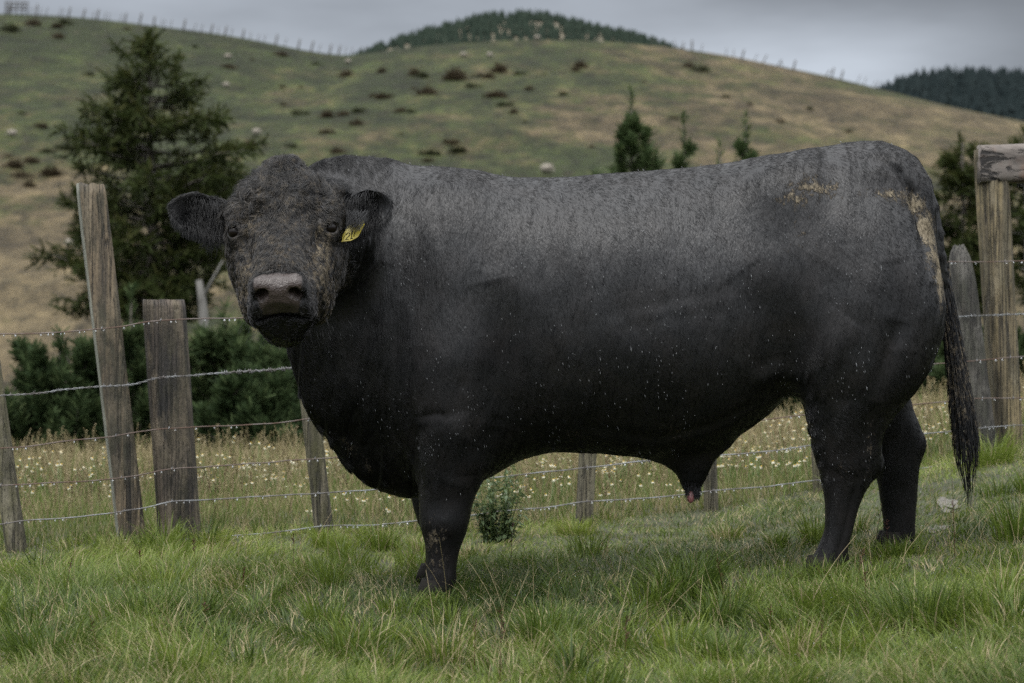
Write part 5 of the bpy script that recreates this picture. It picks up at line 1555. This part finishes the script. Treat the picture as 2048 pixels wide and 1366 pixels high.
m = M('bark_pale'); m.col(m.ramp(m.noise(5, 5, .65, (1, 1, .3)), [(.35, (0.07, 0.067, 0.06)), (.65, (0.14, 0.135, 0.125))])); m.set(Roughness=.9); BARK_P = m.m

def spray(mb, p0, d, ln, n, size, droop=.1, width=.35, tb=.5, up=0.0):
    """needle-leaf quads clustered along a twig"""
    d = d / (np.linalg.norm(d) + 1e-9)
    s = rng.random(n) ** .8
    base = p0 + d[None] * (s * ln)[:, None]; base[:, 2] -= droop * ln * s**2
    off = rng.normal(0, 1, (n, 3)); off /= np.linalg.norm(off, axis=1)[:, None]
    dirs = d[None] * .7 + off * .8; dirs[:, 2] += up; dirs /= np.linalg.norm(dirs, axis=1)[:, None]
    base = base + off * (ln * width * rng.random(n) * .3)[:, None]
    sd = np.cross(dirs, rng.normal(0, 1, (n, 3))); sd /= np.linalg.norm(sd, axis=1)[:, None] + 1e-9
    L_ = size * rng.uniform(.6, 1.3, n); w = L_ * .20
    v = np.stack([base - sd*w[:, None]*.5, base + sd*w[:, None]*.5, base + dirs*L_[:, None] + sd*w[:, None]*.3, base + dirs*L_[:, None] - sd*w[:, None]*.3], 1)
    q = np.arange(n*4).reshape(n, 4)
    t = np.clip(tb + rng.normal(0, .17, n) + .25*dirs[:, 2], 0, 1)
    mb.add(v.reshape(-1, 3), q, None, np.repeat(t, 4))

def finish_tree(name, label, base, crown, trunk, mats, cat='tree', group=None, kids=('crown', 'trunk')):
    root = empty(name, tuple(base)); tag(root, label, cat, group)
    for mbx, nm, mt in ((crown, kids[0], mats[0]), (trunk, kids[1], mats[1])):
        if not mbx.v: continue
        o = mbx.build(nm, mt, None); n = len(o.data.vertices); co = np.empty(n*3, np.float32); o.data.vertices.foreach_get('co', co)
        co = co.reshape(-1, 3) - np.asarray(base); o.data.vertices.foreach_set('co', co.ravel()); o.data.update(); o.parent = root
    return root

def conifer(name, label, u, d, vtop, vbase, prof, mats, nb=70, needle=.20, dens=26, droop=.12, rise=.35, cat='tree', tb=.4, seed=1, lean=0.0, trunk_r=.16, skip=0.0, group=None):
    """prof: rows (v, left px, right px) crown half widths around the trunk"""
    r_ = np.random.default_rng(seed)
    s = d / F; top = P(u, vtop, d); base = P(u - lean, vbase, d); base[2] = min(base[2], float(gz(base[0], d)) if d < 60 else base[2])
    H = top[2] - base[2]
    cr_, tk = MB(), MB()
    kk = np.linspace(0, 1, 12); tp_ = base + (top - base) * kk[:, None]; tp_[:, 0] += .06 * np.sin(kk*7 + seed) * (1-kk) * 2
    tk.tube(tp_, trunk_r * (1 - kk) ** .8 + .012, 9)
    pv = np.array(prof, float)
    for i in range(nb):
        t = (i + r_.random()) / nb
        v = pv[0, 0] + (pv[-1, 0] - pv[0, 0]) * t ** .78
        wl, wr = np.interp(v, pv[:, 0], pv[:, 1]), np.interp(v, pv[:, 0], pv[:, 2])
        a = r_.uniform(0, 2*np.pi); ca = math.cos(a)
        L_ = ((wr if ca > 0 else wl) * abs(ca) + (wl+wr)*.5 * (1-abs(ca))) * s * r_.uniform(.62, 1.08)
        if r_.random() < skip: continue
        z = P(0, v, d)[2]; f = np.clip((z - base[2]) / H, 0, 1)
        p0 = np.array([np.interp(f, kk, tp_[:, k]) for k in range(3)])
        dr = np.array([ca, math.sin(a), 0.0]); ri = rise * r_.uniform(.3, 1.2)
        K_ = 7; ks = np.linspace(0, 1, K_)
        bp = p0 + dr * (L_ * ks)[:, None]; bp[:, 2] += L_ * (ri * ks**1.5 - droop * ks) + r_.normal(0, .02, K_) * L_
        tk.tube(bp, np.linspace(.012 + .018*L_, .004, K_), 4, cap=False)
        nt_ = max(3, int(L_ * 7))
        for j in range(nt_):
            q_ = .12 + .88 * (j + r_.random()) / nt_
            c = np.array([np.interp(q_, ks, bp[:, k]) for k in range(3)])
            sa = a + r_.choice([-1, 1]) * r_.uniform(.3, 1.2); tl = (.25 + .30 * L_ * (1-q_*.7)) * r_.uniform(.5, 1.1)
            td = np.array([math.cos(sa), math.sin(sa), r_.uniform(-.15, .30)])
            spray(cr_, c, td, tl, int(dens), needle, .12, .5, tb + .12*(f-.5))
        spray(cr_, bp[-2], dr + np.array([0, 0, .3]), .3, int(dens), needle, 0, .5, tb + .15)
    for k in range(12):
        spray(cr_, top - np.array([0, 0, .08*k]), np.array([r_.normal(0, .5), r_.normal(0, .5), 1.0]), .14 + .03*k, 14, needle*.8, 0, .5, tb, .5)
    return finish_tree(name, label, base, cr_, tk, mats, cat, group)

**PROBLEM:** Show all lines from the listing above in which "dens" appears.

**RESULT FOR THIS TASK:**
def conifer(name, label, u, d, vtop, vbase, prof, mats, nb=70, needle=.20, dens=26, droop=.12, rise=.35, cat='tree', tb=.4, seed=1, lean=0.0, trunk_r=.16, skip=0.0, group=None):
            spray(cr_, c, td, tl, int(dens), needle, .12, .5, tb + .12*(f-.5))
        spray(cr_, bp[-2], dr + np.array([0, 0, .3]), .3, int(dens), needle, 0, .5, tb + .15)